=== Dataset content ===
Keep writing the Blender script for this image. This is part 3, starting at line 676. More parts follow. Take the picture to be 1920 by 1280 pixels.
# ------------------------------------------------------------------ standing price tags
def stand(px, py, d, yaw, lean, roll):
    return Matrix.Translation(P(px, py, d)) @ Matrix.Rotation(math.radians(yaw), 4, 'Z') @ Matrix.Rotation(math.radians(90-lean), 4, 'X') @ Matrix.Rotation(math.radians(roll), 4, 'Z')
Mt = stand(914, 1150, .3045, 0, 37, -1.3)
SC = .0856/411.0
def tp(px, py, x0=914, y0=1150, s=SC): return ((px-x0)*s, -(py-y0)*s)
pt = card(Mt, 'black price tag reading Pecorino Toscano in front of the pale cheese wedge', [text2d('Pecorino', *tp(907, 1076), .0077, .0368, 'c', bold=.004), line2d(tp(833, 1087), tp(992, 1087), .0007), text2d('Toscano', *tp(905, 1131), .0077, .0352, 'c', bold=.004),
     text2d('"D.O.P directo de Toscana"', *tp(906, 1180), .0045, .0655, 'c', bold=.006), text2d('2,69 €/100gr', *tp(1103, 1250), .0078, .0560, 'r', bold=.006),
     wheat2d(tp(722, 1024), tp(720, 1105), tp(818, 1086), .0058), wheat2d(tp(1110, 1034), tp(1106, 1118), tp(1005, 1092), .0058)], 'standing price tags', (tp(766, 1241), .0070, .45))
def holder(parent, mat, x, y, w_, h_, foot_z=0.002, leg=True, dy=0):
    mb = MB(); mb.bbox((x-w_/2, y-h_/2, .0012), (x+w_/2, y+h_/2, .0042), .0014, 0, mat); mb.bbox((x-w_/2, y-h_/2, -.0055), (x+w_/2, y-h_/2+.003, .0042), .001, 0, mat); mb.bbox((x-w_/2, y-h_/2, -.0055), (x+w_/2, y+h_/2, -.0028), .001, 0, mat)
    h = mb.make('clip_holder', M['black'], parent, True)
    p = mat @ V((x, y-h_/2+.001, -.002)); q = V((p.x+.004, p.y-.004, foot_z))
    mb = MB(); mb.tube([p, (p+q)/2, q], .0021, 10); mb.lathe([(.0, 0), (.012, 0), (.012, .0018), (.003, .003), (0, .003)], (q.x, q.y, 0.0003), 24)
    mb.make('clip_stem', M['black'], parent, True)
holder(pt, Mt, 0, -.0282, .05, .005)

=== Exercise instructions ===
Reproduce every line above without error.

=== Task solution ===
Keep writing the Blender script for this image. This is part 3, starting at line 676. More parts follow. Take the picture to be 1920 by 1280 pixels.
# ------------------------------------------------------------------ standing price tags
def stand(px, py, d, yaw, lean, roll):
    return Matrix.Translation(P(px, py, d)) @ Matrix.Rotation(math.radians(yaw), 4, 'Z') @ Matrix.Rotation(math.radians(90-lean), 4, 'X') @ Matrix.Rotation(math.radians(roll), 4, 'Z')
Mt = stand(914, 1150, .3045, 0, 37, -1.3)
SC = .0856/411.0
def tp(px, py, x0=914, y0=1150, s=SC): return ((px-x0)*s, -(py-y0)*s)
pt = card(Mt, 'black price tag reading Pecorino Toscano in front of the pale cheese wedge', [text2d('Pecorino', *tp(907, 1076), .0077, .0368, 'c', bold=.004), line2d(tp(833, 1087), tp(992, 1087), .0007), text2d('Toscano', *tp(905, 1131), .0077, .0352, 'c', bold=.004),
     text2d('"D.O.P directo de Toscana"', *tp(906, 1180), .0045, .0655, 'c', bold=.006), text2d('2,69 €/100gr', *tp(1103, 1250), .0078, .0560, 'r', bold=.006),
     wheat2d(tp(722, 1024), tp(720, 1105), tp(818, 1086), .0058), wheat2d(tp(1110, 1034), tp(1106, 1118), tp(1005, 1092), .0058)], 'standing price tags', (tp(766, 1241), .0070, .45))
def holder(parent, mat, x, y, w_, h_, foot_z=0.002, leg=True, dy=0):
    mb = MB(); mb.bbox((x-w_/2, y-h_/2, .0012), (x+w_/2, y+h_/2, .0042), .0014, 0, mat); mb.bbox((x-w_/2, y-h_/2, -.0055), (x+w_/2, y-h_/2+.003, .0042), .001, 0, mat); mb.bbox((x-w_/2, y-h_/2, -.0055), (x+w_/2, y+h_/2, -.0028), .001, 0, mat)
    h = mb.make('clip_holder', M['black'], parent, True)
    p = mat @ V((x, y-h_/2+.001, -.002)); q = V((p.x+.004, p.y-.004, foot_z))
    mb = MB(); mb.tube([p, (p+q)/2, q], .0021, 10); mb.lathe([(.0, 0), (.012, 0), (.012, .0018), (.003, .003), (0, .003)], (q.x, q.y, 0.0003), 24)
    mb.make('clip_stem', M['black'], parent, True)
holder(pt, Mt, 0, -.0282, .05, .005)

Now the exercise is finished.